Antioxidants in the Non-Exotic Apple Barrel

May 12, 2010 in Blog Recipes, Diabetic Menu Item, Mediterranean, Nutrition, Weight Management, Whole Grains by Joyce Bunderson

There’s been lots of chat during the past month or two in the news I scan about apples deserving ‘super fruit’ status. You may remember what I think about the expensive exotic ‘superfruits’, if not, you can review Health Claims of ‘Superfruits’ - Fantasy.

The companies that are touting their expensive exotic ‘superfruits’ usually announce from the rooftops the ORAC numbers (numbers that refer to the active antioxidants in a fruit). I guess that the apple growers associations finally got the idea; what they are starting to say, if I may paraphrase them, is something like this: ‘We have a great product that also contains fabulous antioxidants. Our customers ought to be delighted that they won’t have to pay the outrageous prices that the exotic ‘superfruits’ demand. Let’s start telling them –and everyone – about our numbers, at the same time, we can remind them about the all-around great goodness of apples.”

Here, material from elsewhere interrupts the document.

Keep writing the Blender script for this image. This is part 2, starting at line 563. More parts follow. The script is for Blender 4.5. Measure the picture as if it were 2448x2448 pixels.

A large apple (about 5 ounces) with the skin (please note that it is with the skin) has an oxygen radical absorbance capacity (ORAC) of about 7500 units. Comparing it with a half cup of blueberries at about 4750 the apple would deserve to be considered a superfruit. The skin is where most of the antioxidant power is stored – so try to make recipes that don’t discard the skin. Apples are high in fiber and vitamins; and low in fat and sodium.

No question that apples are a nutritionally packed yet portable snack. In addition, because of the water and fiber, apples are a great choice when trying to manage weight – they make you feel full, yet do so with few calories. Let’s not forget soluble fiber’s ability in apples to bind LDL cholesterol (bad stuff).

Unlike sticky candies and cakes, apples are juicy and don’t get stuck to your teeth – great refreshing, juicy snack choice.

It’s so great to get the actual numbers to backup my argument. Any of you can learn to check the nutrition facts yourself. Do not be deceived by the hype about the antioxidants in the latest exotic fruit. Here is more evidence that you don’t need to spend a fortune on exotic ‘superfruits’ to benefit from antioxidants.

Fresh Apple Muffins

These muffins are another example in controlling the ‘mindless margin.’ Each muffin is 100% whole wheat, made with extra virgin olive oil, no added sugar, fresh apples – perfect for breakfast on the run, snack, or dessert at less than 100 calories. If you usually buy the 300-calorie white flour fatty muffins – you’ve saved 200 calories. Remember to redefine the 200 calories as 20 pounds in a year – I think that’s very motivating. No matter if your focus is Mediterranean-style eating, managing the ‘mindless margin’ or eating a healthy diabetic diet – you can accomplish it with these muffins.


One package of Dr. Grandma's Whole Wheat Muffins Your Way (with accompanying extra virgin olive oil packet (1/4 cup).

½ teaspoon cinnamon, if desired

2 extra large eggs (or 1/2 cup egg substitute)

½ cup water

2 ½ cups fresh chopped apples, (Good choices are: Roma, Rome Beauty, Fuji, Granny Smith, Jonathan, McIntosh, Newton Pippin, Rhode Island Greening, or Winesap)

Cinnamon and sugar (or Delight), if desired


Preheat oven to 400 degrees F. Coat the standard 12-cup muffin tin with vegetable spray.

Mix the Muffins Your Way flour mix packet, and cinnamon. Mix the two extra large eggs or ½ cup egg substitute, the water, the oil, and the apples. Mix the apple mixture with the flour mixture. Do not over mix. Fill the muffin tins. Sprinkle with cinnamon and sugar mixture, if desired. Bake for 16 to 20 minutes. Remove from the muffin tin. Can be frozen.

Grandchildren and children alike love Fresh Apple Muffins.

Grandchildren and children alike love Fresh Apple Muffins.